Given a birth process $\{B_t:t\geqslant0\}$ with $\lambda >0$, define $$K_t=\int_{0}^{t}B_s ds=\sum_{i=1}^{n}B_{t_{i}}(t_{i+1}-t_i)$$ if there were $n$ births in $[0,t]$ and let $t_{i}$ be the times of birth. Note that the soujorn time $$S_{i}:=(t_{i+1}-t_i)\sim\mathrm{ Exp}(\lambda) .$$ Define $$ \sigma_{t}=\inf\{s\geq 0:K_{s}>t\} $$ Can we think of the time scaling $t\rightarrow \sigma_t$ that $B_{\sigma_t}$ is Poisson?
The reason behind this:
It is well known, that $$ B_{t}-\underbrace{\lambda\int_{0}^{t}B_{s}ds}_{A_t} $$ is a Martingale, where $A_{t}$ is a strictly increasing continuous process . Hence $A_t$ is the compensator of $B_t$, which is a counting process, since $A_0=0$ the representation is unique. Since $A_t$ is continuous, $B_t$ is quasi-left-continuous. For a quasi-left-continuous counting process $B_t$ with compensator $A_t$ define the stopping time $$ \tau_t:=\inf\{s\geq 0:A_s>t\} $$ Then $B_{\tau_t}$ is poisson process with rate 1, see Theorem 5 here. The relation is $\lambda K_t=A_t$. As Did mentions, it holds $$ \sigma_{t}=\tau_{\lambda t}. $$
There are some problems considering the starting value $B_{0}=x$, since a poisson-prozess starts at 0. So can we think of $B_{\sigma_t}$ as a Poisson-Prozess starting at $x$?
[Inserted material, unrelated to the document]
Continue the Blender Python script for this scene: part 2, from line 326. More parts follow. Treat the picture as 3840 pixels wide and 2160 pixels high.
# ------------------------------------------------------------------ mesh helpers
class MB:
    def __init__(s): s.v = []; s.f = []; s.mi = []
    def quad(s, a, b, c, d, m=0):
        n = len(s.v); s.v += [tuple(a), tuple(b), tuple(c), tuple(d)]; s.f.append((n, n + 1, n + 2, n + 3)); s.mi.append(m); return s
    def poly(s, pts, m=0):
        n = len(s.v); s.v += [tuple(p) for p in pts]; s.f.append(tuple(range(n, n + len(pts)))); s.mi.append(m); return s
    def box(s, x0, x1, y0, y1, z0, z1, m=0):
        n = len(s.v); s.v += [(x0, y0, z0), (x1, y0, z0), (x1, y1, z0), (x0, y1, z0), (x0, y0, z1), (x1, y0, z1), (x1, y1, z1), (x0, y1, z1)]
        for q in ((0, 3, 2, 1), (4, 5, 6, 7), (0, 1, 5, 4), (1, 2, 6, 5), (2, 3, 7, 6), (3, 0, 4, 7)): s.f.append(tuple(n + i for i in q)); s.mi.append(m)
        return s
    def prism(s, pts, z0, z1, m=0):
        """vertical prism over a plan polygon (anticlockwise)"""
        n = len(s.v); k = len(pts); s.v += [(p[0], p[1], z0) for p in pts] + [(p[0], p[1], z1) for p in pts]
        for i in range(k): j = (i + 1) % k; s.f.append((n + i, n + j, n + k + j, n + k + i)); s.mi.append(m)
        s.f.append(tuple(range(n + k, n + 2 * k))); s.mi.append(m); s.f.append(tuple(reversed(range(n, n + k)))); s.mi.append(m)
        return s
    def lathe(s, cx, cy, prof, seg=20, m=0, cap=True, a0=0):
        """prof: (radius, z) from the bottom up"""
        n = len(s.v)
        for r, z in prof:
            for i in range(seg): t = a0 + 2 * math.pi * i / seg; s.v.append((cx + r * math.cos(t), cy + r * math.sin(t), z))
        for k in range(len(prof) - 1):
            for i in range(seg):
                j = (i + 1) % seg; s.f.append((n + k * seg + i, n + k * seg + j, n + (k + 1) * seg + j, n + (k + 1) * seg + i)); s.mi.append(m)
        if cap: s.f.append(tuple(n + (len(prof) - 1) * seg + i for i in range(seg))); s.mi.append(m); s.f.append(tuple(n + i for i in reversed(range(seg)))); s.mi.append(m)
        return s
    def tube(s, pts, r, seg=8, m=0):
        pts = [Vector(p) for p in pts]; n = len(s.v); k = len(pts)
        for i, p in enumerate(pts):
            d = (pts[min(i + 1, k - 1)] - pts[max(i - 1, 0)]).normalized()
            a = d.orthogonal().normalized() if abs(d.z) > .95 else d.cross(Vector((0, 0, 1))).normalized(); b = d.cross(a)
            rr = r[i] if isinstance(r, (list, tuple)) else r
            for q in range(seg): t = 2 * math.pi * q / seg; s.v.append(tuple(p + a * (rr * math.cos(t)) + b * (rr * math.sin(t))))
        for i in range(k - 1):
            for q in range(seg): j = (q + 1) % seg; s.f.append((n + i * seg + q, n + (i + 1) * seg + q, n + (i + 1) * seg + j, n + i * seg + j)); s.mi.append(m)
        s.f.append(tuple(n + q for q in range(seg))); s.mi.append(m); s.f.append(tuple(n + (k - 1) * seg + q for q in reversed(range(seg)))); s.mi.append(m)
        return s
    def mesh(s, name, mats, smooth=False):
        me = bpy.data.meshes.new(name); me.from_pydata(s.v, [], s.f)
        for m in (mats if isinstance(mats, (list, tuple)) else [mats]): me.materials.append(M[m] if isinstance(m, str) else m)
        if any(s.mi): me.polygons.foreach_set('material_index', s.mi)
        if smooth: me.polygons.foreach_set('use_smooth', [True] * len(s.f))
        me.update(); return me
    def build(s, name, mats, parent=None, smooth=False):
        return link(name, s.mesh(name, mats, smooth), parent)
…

If this is not valid, then we just consider $\tilde{B_t}=B_{t}-B_{0}$ (which is the classical counting process starting at 0, which counts the births) and the martingale is $$ B_{t}-B_{0}-\lambda \int_{0}^{t}B_sds $$ With the same argumentation as above and same defined stopping time $\tau_{t}$ then least $\tilde{B}_{\tau_{t}}$ is a poisson process with rate 1. Since $\tilde{B}_{\lambda \tau_t}=\tilde{B}_{\sigma_{t}}$, our process $(\tilde{B}_{\sigma_{t}})_{t\geq 0}$ is a poisson-process with rate $\lambda$.